EXERCISE DIRECTIONS:
Take the material below and write it all out again exactly.

MATERIAL:
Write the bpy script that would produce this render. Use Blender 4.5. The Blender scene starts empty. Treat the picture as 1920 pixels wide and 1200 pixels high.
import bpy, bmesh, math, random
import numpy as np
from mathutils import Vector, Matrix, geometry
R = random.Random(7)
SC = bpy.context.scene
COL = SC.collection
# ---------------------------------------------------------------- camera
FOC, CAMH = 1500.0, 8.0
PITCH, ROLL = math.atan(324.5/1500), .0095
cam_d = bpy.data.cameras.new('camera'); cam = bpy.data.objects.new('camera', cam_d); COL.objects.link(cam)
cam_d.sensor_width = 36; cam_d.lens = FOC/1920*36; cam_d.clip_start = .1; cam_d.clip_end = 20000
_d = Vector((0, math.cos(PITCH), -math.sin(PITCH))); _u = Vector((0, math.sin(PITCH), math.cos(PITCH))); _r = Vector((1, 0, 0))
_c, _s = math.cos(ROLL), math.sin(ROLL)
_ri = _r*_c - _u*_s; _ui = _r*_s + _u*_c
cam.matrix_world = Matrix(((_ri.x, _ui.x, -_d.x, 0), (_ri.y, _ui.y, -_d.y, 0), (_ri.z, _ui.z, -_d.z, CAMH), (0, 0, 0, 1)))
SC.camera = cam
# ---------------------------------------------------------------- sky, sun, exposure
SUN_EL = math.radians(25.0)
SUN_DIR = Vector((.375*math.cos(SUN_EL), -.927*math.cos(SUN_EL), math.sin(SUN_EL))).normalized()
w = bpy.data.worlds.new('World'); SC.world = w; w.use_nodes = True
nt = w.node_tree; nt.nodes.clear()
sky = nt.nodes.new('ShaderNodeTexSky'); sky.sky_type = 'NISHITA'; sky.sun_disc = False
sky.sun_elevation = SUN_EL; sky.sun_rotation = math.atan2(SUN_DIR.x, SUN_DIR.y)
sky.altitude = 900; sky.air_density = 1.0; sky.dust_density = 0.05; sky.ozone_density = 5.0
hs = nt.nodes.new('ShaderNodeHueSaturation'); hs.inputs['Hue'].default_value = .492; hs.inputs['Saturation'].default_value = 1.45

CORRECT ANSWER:
Write the bpy script that would produce this render. Use Blender 4.5. The Blender scene starts empty. Treat the picture as 1920 pixels wide and 1200 pixels high.
import bpy, bmesh, math, random
import numpy as np
from mathutils import Vector, Matrix, geometry
R = random.Random(7)
SC = bpy.context.scene
COL = SC.collection
# ---------------------------------------------------------------- camera
FOC, CAMH = 1500.0, 8.0
PITCH, ROLL = math.atan(324.5/1500), .0095
cam_d = bpy.data.cameras.new('camera'); cam = bpy.data.objects.new('camera', cam_d); COL.objects.link(cam)
cam_d.sensor_width = 36; cam_d.lens = FOC/1920*36; cam_d.clip_start = .1; cam_d.clip_end = 20000
_d = Vector((0, math.cos(PITCH), -math.sin(PITCH))); _u = Vector((0, math.sin(PITCH), math.cos(PITCH))); _r = Vector((1, 0, 0))
_c, _s = math.cos(ROLL), math.sin(ROLL)
_ri = _r*_c - _u*_s; _ui = _r*_s + _u*_c
cam.matrix_world = Matrix(((_ri.x, _ui.x, -_d.x, 0), (_ri.y, _ui.y, -_d.y, 0), (_ri.z, _ui.z, -_d.z, CAMH), (0, 0, 0, 1)))
SC.camera = cam
# ---------------------------------------------------------------- sky, sun, exposure
SUN_EL = math.radians(25.0)
SUN_DIR = Vector((.375*math.cos(SUN_EL), -.927*math.cos(SUN_EL), math.sin(SUN_EL))).normalized()
w = bpy.data.worlds.new('World'); SC.world = w; w.use_nodes = True
nt = w.node_tree; nt.nodes.clear()
sky = nt.nodes.new('ShaderNodeTexSky'); sky.sky_type = 'NISHITA'; sky.sun_disc = False
sky.sun_elevation = SUN_EL; sky.sun_rotation = math.atan2(SUN_DIR.x, SUN_DIR.y)
sky.altitude = 900; sky.air_density = 1.0; sky.dust_density = 0.05; sky.ozone_density = 5.0
hs = nt.nodes.new('ShaderNodeHueSaturation'); hs.inputs['Hue'].default_value = .492; hs.inputs['Saturation'].default_value = 1.45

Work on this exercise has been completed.